Work required
The entire listing is to be repeated verbatim.

Supplied data
..........

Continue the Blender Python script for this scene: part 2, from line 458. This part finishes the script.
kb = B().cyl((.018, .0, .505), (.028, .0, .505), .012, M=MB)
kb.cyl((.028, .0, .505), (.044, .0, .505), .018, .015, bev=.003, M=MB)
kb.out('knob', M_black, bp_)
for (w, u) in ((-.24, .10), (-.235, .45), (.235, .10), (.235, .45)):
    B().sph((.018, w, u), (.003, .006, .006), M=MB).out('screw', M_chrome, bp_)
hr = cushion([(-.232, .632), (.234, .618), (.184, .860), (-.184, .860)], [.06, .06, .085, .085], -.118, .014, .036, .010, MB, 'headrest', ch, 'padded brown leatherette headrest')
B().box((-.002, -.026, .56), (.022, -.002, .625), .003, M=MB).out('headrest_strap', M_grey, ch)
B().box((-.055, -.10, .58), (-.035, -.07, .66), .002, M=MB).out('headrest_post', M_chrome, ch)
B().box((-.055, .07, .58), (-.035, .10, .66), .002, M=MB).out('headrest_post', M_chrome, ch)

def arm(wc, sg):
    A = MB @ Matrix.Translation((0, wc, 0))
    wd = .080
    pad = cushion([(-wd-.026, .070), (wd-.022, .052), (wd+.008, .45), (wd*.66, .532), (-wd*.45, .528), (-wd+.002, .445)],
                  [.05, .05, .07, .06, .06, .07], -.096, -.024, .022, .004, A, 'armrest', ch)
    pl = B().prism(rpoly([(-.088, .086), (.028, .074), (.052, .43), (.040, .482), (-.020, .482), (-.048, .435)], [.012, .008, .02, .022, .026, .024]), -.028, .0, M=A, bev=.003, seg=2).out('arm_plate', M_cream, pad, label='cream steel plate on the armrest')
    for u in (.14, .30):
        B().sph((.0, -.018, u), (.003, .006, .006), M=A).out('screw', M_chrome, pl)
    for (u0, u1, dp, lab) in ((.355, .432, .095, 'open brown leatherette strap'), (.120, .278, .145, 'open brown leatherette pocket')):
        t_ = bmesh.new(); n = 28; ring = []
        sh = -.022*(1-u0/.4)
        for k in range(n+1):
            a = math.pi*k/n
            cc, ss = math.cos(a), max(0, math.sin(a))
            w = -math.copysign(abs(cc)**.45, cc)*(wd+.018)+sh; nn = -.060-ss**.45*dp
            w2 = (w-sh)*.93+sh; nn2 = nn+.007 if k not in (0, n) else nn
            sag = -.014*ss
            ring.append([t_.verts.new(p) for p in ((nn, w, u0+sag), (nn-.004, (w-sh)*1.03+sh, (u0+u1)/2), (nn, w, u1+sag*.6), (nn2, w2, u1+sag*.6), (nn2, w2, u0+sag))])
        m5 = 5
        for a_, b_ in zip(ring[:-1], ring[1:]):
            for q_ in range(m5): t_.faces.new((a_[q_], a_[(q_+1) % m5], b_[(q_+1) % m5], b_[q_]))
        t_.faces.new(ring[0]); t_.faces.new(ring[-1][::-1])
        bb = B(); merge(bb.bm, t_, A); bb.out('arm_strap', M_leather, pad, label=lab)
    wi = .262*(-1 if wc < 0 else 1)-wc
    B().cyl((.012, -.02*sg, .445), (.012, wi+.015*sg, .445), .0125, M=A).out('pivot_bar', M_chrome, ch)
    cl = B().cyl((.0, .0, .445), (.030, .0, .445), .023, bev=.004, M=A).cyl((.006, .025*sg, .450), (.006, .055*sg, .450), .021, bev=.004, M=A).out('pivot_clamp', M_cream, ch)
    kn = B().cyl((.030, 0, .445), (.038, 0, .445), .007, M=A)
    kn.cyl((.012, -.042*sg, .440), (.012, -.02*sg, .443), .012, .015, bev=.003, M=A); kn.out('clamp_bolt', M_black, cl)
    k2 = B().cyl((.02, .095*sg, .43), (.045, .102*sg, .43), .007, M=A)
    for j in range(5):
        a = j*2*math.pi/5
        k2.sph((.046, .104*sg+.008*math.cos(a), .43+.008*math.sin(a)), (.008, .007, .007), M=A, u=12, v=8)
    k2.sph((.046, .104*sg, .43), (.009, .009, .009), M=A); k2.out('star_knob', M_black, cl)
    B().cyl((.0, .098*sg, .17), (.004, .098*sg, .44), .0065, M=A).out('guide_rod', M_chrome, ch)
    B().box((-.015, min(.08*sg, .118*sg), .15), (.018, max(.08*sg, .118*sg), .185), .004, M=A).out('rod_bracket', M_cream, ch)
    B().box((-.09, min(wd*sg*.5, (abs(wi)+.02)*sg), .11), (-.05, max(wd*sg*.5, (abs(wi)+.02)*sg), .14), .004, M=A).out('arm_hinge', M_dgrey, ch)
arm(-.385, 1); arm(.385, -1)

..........

Response
Continue the Blender Python script for this scene: part 2, from line 458. This part finishes the script.
kb = B().cyl((.018, .0, .505), (.028, .0, .505), .012, M=MB)
kb.cyl((.028, .0, .505), (.044, .0, .505), .018, .015, bev=.003, M=MB)
kb.out('knob', M_black, bp_)
for (w, u) in ((-.24, .10), (-.235, .45), (.235, .10), (.235, .45)):
    B().sph((.018, w, u), (.003, .006, .006), M=MB).out('screw', M_chrome, bp_)
hr = cushion([(-.232, .632), (.234, .618), (.184, .860), (-.184, .860)], [.06, .06, .085, .085], -.118, .014, .036, .010, MB, 'headrest', ch, 'padded brown leatherette headrest')
B().box((-.002, -.026, .56), (.022, -.002, .625), .003, M=MB).out('headrest_strap', M_grey, ch)
B().box((-.055, -.10, .58), (-.035, -.07, .66), .002, M=MB).out('headrest_post', M_chrome, ch)
B().box((-.055, .07, .58), (-.035, .10, .66), .002, M=MB).out('headrest_post', M_chrome, ch)

def arm(wc, sg):
    A = MB @ Matrix.Translation((0, wc, 0))
    wd = .080
    pad = cushion([(-wd-.026, .070), (wd-.022, .052), (wd+.008, .45), (wd*.66, .532), (-wd*.45, .528), (-wd+.002, .445)],
                  [.05, .05, .07, .06, .06, .07], -.096, -.024, .022, .004, A, 'armrest', ch)
    pl = B().prism(rpoly([(-.088, .086), (.028, .074), (.052, .43), (.040, .482), (-.020, .482), (-.048, .435)], [.012, .008, .02, .022, .026, .024]), -.028, .0, M=A, bev=.003, seg=2).out('arm_plate', M_cream, pad, label='cream steel plate on the armrest')
    for u in (.14, .30):
        B().sph((.0, -.018, u), (.003, .006, .006), M=A).out('screw', M_chrome, pl)
    for (u0, u1, dp, lab) in ((.355, .432, .095, 'open brown leatherette strap'), (.120, .278, .145, 'open brown leatherette pocket')):
        t_ = bmesh.new(); n = 28; ring = []
        sh = -.022*(1-u0/.4)
        for k in range(n+1):
            a = math.pi*k/n
            cc, ss = math.cos(a), max(0, math.sin(a))
            w = -math.copysign(abs(cc)**.45, cc)*(wd+.018)+sh; nn = -.060-ss**.45*dp
            w2 = (w-sh)*.93+sh; nn2 = nn+.007 if k not in (0, n) else nn
            sag = -.014*ss
            ring.append([t_.verts.new(p) for p in ((nn, w, u0+sag), (nn-.004, (w-sh)*1.03+sh, (u0+u1)/2), (nn, w, u1+sag*.6), (nn2, w2, u1+sag*.6), (nn2, w2, u0+sag))])
        m5 = 5
        for a_, b_ in zip(ring[:-1], ring[1:]):
            for q_ in range(m5): t_.faces.new((a_[q_], a_[(q_+1) % m5], b_[(q_+1) % m5], b_[q_]))
        t_.faces.new(ring[0]); t_.faces.new(ring[-1][::-1])
        bb = B(); merge(bb.bm, t_, A); bb.out('arm_strap', M_leather, pad, label=lab)
    wi = .262*(-1 if wc < 0 else 1)-wc
    B().cyl((.012, -.02*sg, .445), (.012, wi+.015*sg, .445), .0125, M=A).out('pivot_bar', M_chrome, ch)
    cl = B().cyl((.0, .0, .445), (.030, .0, .445), .023, bev=.004, M=A).cyl((.006, .025*sg, .450), (.006, .055*sg, .450), .021, bev=.004, M=A).out('pivot_clamp', M_cream, ch)
    kn = B().cyl((.030, 0, .445), (.038, 0, .445), .007, M=A)
    kn.cyl((.012, -.042*sg, .440), (.012, -.02*sg, .443), .012, .015, bev=.003, M=A); kn.out('clamp_bolt', M_black, cl)
    k2 = B().cyl((.02, .095*sg, .43), (.045, .102*sg, .43), .007, M=A)
    for j in range(5):
        a = j*2*math.pi/5
        k2.sph((.046, .104*sg+.008*math.cos(a), .43+.008*math.sin(a)), (.008, .007, .007), M=A, u=12, v=8)
    k2.sph((.046, .104*sg, .43), (.009, .009, .009), M=A); k2.out('star_knob', M_black, cl)
    B().cyl((.0, .098*sg, .17), (.004, .098*sg, .44), .0065, M=A).out('guide_rod', M_chrome, ch)
    B().box((-.015, min(.08*sg, .118*sg), .15), (.018, max(.08*sg, .118*sg), .185), .004, M=A).out('rod_bracket', M_cream, ch)
    B().box((-.09, min(wd*sg*.5, (abs(wi)+.02)*sg), .11), (-.05, max(wd*sg*.5, (abs(wi)+.02)*sg), .14), .004, M=A).out('arm_hinge', M_dgrey, ch)
arm(-.385, 1); arm(.385, -1)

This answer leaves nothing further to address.